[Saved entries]

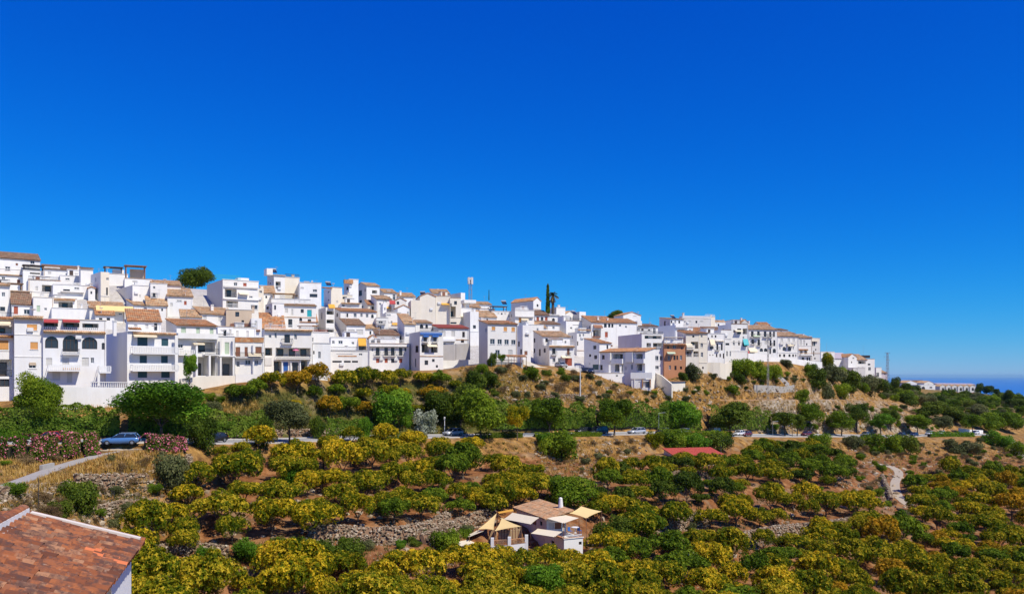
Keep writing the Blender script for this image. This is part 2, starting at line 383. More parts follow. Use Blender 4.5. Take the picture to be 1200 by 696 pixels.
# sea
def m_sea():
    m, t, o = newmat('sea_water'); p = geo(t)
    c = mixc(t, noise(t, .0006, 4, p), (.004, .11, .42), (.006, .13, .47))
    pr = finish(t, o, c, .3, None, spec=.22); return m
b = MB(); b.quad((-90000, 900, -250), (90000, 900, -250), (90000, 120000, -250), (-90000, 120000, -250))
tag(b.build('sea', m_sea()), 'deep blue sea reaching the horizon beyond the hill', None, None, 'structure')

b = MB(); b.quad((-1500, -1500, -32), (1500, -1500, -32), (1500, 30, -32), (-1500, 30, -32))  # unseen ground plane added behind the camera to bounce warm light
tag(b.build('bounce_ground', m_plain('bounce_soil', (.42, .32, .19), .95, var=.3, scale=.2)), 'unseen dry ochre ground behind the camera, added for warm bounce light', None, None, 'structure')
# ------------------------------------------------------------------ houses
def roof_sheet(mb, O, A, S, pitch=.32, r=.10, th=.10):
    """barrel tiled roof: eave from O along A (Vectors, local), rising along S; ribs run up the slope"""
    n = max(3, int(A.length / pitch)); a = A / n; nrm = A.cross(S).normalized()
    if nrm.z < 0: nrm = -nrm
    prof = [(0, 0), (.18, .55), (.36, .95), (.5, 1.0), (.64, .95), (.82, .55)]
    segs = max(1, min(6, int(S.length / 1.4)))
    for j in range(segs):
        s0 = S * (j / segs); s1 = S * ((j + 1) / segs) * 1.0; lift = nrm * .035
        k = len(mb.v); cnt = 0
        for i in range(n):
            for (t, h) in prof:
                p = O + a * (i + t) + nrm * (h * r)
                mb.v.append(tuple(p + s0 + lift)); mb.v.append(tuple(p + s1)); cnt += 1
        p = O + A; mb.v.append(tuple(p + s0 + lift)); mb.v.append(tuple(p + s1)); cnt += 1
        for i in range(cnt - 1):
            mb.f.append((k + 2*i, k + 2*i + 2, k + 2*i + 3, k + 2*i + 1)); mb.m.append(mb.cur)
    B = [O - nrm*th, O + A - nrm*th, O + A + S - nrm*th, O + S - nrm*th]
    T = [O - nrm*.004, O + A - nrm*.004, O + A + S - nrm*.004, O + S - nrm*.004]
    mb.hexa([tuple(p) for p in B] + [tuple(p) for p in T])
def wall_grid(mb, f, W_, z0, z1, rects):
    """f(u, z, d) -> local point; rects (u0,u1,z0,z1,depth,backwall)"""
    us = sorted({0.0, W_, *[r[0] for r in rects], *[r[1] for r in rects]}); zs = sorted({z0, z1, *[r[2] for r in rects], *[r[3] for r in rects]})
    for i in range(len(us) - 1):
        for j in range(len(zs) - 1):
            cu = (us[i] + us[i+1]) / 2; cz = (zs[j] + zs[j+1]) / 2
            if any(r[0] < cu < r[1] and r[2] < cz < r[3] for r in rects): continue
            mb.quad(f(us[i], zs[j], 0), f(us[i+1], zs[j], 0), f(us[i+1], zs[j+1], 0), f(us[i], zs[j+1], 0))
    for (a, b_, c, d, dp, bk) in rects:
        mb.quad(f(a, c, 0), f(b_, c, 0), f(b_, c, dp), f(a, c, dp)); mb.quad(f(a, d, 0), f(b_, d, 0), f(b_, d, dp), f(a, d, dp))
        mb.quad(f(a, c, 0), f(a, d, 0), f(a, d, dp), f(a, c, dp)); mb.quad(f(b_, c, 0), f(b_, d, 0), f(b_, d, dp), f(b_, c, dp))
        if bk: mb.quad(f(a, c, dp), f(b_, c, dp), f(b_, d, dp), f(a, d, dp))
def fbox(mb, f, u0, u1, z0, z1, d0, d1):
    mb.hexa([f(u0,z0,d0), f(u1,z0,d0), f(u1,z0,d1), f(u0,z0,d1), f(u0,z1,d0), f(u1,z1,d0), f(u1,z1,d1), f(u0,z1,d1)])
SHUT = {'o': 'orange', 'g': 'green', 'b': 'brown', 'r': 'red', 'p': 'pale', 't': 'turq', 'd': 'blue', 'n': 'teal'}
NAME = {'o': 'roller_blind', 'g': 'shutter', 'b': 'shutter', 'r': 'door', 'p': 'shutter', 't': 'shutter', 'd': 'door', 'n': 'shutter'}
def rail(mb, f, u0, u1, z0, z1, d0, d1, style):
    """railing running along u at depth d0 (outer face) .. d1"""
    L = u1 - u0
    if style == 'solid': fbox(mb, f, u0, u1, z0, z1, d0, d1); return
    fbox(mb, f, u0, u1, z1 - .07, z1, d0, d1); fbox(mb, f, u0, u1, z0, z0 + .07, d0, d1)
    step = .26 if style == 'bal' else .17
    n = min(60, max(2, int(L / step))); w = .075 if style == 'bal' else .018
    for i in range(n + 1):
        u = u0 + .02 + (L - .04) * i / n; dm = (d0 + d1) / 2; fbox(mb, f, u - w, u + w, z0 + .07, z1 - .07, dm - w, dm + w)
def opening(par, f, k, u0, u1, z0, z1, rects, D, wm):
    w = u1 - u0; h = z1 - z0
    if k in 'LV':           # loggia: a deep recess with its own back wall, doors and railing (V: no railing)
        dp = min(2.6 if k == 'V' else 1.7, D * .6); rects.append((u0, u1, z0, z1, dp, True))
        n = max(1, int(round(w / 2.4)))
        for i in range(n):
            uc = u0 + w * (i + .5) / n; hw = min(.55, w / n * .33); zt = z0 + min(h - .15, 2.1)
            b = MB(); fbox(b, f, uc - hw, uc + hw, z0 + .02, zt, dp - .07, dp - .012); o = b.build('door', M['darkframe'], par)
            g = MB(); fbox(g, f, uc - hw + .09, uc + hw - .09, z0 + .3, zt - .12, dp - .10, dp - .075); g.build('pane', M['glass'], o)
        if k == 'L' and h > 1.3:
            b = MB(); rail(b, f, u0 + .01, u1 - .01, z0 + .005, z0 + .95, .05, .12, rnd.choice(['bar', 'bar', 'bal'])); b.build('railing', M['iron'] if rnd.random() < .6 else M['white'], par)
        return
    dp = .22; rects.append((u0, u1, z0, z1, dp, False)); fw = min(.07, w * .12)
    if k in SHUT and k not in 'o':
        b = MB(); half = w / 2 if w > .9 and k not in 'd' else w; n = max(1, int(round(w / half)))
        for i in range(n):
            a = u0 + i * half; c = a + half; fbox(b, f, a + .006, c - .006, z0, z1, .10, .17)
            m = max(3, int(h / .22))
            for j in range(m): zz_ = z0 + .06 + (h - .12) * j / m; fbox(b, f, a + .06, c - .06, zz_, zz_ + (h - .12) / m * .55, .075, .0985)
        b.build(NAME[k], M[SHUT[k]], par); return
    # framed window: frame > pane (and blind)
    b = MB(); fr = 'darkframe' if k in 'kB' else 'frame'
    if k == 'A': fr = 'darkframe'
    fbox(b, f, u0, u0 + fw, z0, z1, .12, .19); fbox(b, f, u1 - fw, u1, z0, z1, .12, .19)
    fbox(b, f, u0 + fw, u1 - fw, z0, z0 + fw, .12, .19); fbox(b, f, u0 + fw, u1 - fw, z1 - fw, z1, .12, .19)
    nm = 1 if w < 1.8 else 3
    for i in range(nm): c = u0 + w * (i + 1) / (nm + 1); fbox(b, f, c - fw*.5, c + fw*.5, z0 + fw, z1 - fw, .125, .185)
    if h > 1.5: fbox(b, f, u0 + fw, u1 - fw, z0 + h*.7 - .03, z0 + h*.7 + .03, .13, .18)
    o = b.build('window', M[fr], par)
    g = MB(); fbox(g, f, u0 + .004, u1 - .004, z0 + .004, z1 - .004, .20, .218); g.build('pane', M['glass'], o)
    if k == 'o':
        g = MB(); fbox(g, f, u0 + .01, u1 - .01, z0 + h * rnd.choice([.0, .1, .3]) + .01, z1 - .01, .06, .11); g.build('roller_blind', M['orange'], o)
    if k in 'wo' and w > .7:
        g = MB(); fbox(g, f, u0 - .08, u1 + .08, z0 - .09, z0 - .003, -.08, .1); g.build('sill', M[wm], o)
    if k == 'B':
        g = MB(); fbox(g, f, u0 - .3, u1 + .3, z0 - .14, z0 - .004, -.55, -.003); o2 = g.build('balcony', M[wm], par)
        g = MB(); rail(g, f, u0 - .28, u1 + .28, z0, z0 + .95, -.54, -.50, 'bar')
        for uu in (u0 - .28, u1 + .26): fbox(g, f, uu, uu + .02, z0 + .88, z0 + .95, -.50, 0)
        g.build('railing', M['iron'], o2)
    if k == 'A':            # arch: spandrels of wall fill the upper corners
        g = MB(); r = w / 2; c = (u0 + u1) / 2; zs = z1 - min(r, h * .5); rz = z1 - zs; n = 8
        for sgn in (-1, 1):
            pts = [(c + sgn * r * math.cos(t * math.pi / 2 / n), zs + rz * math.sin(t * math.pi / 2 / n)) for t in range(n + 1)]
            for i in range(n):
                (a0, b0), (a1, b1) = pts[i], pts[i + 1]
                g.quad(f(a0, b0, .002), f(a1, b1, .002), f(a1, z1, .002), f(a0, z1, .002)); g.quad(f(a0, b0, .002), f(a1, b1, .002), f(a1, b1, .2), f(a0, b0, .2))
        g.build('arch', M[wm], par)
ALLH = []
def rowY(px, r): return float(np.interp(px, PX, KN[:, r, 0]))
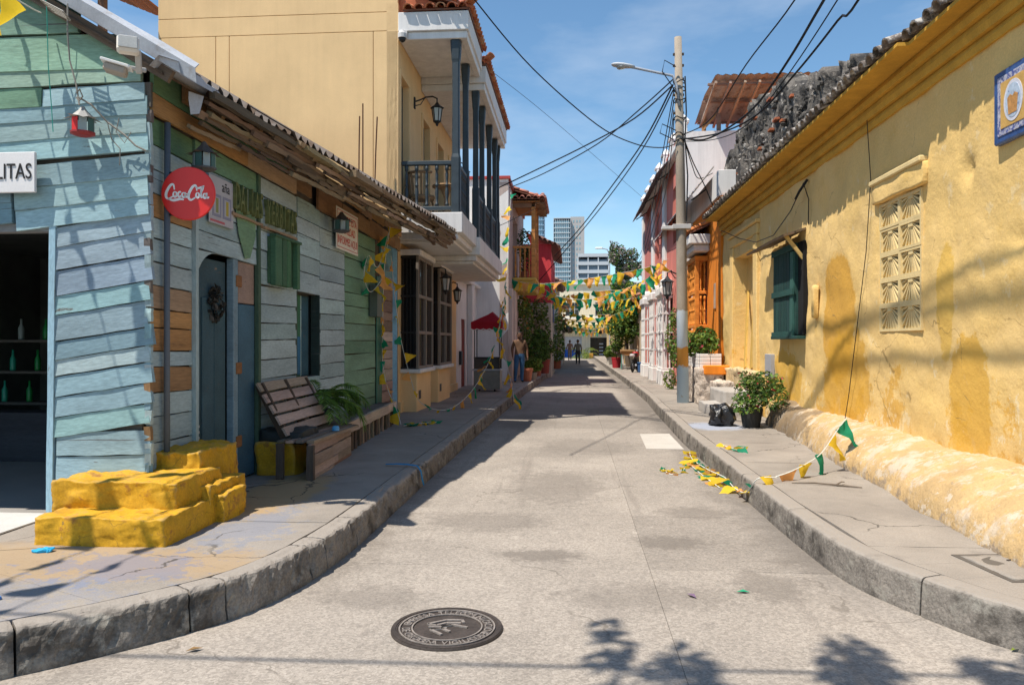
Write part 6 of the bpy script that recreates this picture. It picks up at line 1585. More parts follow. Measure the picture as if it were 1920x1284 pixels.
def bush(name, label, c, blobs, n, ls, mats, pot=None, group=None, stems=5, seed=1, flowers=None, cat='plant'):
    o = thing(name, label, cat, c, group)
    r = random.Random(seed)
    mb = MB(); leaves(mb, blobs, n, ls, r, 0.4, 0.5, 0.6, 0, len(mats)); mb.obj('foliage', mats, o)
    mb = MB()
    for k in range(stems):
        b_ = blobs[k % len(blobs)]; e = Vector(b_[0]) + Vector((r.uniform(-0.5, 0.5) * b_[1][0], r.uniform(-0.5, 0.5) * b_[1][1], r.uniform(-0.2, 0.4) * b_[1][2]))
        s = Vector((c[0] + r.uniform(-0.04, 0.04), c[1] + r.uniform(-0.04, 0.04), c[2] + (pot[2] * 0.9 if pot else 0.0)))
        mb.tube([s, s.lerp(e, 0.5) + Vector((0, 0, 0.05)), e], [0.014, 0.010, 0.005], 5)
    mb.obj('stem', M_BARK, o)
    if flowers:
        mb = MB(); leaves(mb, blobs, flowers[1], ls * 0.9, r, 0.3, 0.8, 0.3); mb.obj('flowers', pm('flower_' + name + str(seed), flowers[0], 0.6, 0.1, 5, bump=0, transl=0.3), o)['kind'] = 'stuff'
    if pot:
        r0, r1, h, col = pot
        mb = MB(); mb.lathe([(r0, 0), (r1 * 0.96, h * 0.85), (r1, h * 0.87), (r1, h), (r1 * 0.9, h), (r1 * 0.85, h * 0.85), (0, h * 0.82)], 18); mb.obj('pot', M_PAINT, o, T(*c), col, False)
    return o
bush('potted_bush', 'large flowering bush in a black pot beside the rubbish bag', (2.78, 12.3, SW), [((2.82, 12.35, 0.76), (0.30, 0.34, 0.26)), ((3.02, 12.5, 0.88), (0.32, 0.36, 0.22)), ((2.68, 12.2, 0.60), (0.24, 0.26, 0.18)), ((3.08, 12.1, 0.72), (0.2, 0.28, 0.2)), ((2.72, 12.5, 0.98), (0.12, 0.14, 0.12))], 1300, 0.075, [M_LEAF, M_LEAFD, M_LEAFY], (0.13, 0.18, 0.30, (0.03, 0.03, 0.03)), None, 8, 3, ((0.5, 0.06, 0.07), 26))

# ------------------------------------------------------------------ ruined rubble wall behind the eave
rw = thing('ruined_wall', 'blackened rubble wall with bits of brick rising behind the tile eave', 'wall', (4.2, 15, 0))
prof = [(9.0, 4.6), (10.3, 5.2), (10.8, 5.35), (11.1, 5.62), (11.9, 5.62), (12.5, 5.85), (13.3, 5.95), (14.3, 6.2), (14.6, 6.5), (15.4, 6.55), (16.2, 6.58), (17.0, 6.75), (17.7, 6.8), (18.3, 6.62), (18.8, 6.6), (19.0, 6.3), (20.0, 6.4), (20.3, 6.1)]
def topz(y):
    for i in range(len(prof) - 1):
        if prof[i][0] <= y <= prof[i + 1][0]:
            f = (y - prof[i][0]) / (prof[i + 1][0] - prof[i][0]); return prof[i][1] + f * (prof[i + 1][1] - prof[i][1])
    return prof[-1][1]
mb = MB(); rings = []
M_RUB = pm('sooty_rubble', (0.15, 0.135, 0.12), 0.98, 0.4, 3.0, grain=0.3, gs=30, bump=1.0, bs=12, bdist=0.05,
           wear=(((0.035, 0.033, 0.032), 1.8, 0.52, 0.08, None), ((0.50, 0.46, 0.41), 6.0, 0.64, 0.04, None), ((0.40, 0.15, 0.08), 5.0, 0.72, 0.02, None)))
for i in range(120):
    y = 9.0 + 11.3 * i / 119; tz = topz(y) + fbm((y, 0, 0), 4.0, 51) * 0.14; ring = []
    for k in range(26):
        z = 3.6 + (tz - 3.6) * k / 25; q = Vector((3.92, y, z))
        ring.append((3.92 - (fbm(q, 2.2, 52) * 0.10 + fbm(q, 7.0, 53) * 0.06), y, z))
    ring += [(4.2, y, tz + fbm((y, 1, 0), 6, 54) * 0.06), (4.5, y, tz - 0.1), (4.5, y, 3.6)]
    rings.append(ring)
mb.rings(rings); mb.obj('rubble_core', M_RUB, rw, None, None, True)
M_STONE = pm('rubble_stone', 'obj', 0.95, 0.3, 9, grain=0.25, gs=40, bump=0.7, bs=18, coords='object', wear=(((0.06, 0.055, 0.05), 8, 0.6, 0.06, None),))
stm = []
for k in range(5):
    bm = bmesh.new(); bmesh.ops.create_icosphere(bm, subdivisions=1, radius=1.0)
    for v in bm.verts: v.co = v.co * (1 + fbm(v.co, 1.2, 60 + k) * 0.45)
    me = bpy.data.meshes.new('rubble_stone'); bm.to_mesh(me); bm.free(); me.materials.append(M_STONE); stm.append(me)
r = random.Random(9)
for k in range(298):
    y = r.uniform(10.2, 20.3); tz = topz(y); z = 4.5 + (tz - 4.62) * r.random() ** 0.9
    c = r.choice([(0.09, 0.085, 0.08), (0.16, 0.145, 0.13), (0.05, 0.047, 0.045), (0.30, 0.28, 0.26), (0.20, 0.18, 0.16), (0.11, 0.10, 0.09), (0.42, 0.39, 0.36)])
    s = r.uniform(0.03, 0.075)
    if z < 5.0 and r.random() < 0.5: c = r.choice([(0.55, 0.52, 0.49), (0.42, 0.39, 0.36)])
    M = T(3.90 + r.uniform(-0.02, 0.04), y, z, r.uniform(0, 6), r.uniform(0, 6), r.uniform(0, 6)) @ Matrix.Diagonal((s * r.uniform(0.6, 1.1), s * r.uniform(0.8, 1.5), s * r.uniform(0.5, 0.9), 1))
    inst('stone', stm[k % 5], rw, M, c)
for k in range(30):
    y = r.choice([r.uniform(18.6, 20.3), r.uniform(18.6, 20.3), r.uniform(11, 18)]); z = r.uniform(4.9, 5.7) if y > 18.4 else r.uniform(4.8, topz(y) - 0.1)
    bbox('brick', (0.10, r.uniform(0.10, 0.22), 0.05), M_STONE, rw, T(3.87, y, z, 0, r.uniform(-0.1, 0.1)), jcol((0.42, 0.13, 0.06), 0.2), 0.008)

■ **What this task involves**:
In the entries above, identify every line with the word "pixels". Copy those lines.

■ **Answer in full**:
Keep writing the Blender script for this image. This is part 2, starting at line 383. More parts follow. Use Blender 4.5. Take the picture to be 1200 by 696 pixels.
Write part 6 of the bpy script that recreates this picture. It picks up at line 1585. More parts follow. Measure the picture as if it were 1920x1284 pixels.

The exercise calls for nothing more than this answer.